How to … make free voice calls and send messages through Amazon Echo

Got an Amazon Echo? Then you could get free calls

Make free calls with the Amazon Echo

Make free calls with the Amazon Echo

 

Have you got onboard with smart speakers yet? Devices such as the Amazon Echo can control everything from your shopping lists to your smart home, all through voice control. But the Echo also has one other handy feature: it can give you free calls.

Well, within reason. The person you’re calling needs to have an Echo too, or have Alexa app set up on their phone. Then you can either call and message their Echo or their app.

The simplest way to do this is to use the Echo’s voice control. “Alexa, send a message to David”, and dictate your message, or “Alexa, call dad.” You need never touch your phone.

To make a call using the app, open the Alexa app and select the speech bubble from the menu options across the bottom of the screen. That opens the calling and messaging menu.

On the top right corner, you’ll see a person icon. Select that to open a list of contacts. Scroll down to the contact you want to call and select their name. You’ll get their name, phone number and three icons that correspond to messages, calls and video calls - provided that person has a video enabled Echo device such as the Show or Spot.

Simply select messages to start a text conversation, or the call icon to place a voice call. You’ll need an internet connection to do either successfully.

Once you’ve sent your message, your recipient can pick it up either on their mobile device through the app or on the Echo itself. The Echo will also display a light.

You may also have noticed an option on your contacts to allow them drop in on your Echo devices. Another thing you can do with the Echo is turn each Amazon smart speaker into a two way intercom system. In the same way you can “call” a contact, you can also “drop in” on speakers around your home, and let select contacts do the same if you wish.

When you drop in on an Echo, you get a bit of warning before the microphone kicks in. It takes a couple of seconds to connect, and a tone is played on the target speaker, before the microphone is activated. So once the volume is turned up, you’ll get a warning.

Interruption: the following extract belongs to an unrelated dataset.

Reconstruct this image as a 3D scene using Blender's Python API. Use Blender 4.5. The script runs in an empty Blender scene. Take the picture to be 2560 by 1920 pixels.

Amazon has also put a warning light on the Echo when the drop in feature is activated.

If there is one speaker you never want anyone to be able to drop in on, go the app, select Alexa Devices, choose a speaker and under Communications, and set Drop in to off.

If it’s a temporary break, you can set it to Do Not Disturb. To do that, either use voice commands (“Alexa do not disturb me”) or go the app, select Alexa Devices, choose a speaker and turn Do Not Disturb to on.